= GIVEN TASK =
Reproduce the complete listing without any deviation.

________________________

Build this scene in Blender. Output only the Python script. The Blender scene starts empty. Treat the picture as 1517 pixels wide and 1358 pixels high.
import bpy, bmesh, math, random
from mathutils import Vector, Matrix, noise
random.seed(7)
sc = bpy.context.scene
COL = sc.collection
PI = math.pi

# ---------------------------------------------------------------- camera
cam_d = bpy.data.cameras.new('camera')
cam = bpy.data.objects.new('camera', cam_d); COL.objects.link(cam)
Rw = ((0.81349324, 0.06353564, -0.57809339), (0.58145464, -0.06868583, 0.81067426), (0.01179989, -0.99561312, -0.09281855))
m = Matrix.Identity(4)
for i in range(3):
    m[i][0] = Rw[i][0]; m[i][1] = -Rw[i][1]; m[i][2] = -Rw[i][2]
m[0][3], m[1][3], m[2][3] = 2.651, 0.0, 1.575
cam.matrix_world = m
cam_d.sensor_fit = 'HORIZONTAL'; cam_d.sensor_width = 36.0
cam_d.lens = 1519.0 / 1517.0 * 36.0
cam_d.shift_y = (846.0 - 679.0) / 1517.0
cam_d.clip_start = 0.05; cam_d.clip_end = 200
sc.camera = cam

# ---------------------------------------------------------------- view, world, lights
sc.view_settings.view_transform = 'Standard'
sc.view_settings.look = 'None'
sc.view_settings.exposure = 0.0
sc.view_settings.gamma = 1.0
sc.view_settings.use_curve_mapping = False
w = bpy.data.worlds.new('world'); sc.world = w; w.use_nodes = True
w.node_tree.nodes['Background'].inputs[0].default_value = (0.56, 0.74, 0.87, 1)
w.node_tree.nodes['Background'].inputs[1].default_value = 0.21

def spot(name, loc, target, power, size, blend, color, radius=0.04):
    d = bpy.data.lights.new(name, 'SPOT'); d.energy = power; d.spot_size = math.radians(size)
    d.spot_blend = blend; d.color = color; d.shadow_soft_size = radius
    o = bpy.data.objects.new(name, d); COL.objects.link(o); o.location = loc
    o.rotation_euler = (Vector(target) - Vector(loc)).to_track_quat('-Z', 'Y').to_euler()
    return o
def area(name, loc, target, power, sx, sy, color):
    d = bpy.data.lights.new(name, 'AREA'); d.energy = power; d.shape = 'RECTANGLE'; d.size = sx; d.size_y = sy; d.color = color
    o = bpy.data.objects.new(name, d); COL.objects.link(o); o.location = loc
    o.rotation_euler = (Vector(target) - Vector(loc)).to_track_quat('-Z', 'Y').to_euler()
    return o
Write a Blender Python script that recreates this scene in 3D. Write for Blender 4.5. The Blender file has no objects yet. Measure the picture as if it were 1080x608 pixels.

________________________

= FINISHED ANSWER =
Build this scene in Blender. Output only the Python script. The Blender scene starts empty. Treat the picture as 1517 pixels wide and 1358 pixels high.
import bpy, bmesh, math, random
from mathutils import Vector, Matrix, noise
random.seed(7)
sc = bpy.context.scene
COL = sc.collection
PI = math.pi

# ---------------------------------------------------------------- camera
cam_d = bpy.data.cameras.new('camera')
cam = bpy.data.objects.new('camera', cam_d); COL.objects.link(cam)
Rw = ((0.81349324, 0.06353564, -0.57809339), (0.58145464, -0.06868583, 0.81067426), (0.01179989, -0.99561312, -0.09281855))
m = Matrix.Identity(4)
for i in range(3):
    m[i][0] = Rw[i][0]; m[i][1] = -Rw[i][1]; m[i][2] = -Rw[i][2]
m[0][3], m[1][3], m[2][3] = 2.651, 0.0, 1.575
cam.matrix_world = m
cam_d.sensor_fit = 'HORIZONTAL'; cam_d.sensor_width = 36.0
cam_d.lens = 1519.0 / 1517.0 * 36.0
cam_d.shift_y = (846.0 - 679.0) / 1517.0
cam_d.clip_start = 0.05; cam_d.clip_end = 200
sc.camera = cam

# ---------------------------------------------------------------- view, world, lights
sc.view_settings.view_transform = 'Standard'
sc.view_settings.look = 'None'
sc.view_settings.exposure = 0.0
sc.view_settings.gamma = 1.0
sc.view_settings.use_curve_mapping = False
w = bpy.data.worlds.new('world'); sc.world = w; w.use_nodes = True
w.node_tree.nodes['Background'].inputs[0].default_value = (0.56, 0.74, 0.87, 1)
w.node_tree.nodes['Background'].inputs[1].default_value = 0.21

def spot(name, loc, target, power, size, blend, color, radius=0.04):
    d = bpy.data.lights.new(name, 'SPOT'); d.energy = power; d.spot_size = math.radians(size)
    d.spot_blend = blend; d.color = color; d.shadow_soft_size = radius
    o = bpy.data.objects.new(name, d); COL.objects.link(o); o.location = loc
    o.rotation_euler = (Vector(target) - Vector(loc)).to_track_quat('-Z', 'Y').to_euler()
    return o
def area(name, loc, target, power, sx, sy, color):
    d = bpy.data.lights.new(name, 'AREA'); d.energy = power; d.shape = 'RECTANGLE'; d.size = sx; d.size_y = sy; d.color = color
    o = bpy.data.objects.new(name, d); COL.objects.link(o); o.location = loc
    o.rotation_euler = (Vector(target) - Vector(loc)).to_track_quat('-Z', 'Y').to_euler()
    return o
Write a Blender Python script that recreates this scene in 3D. Write for Blender 4.5. The Blender file has no objects yet. Measure the picture as if it were 1080x608 pixels.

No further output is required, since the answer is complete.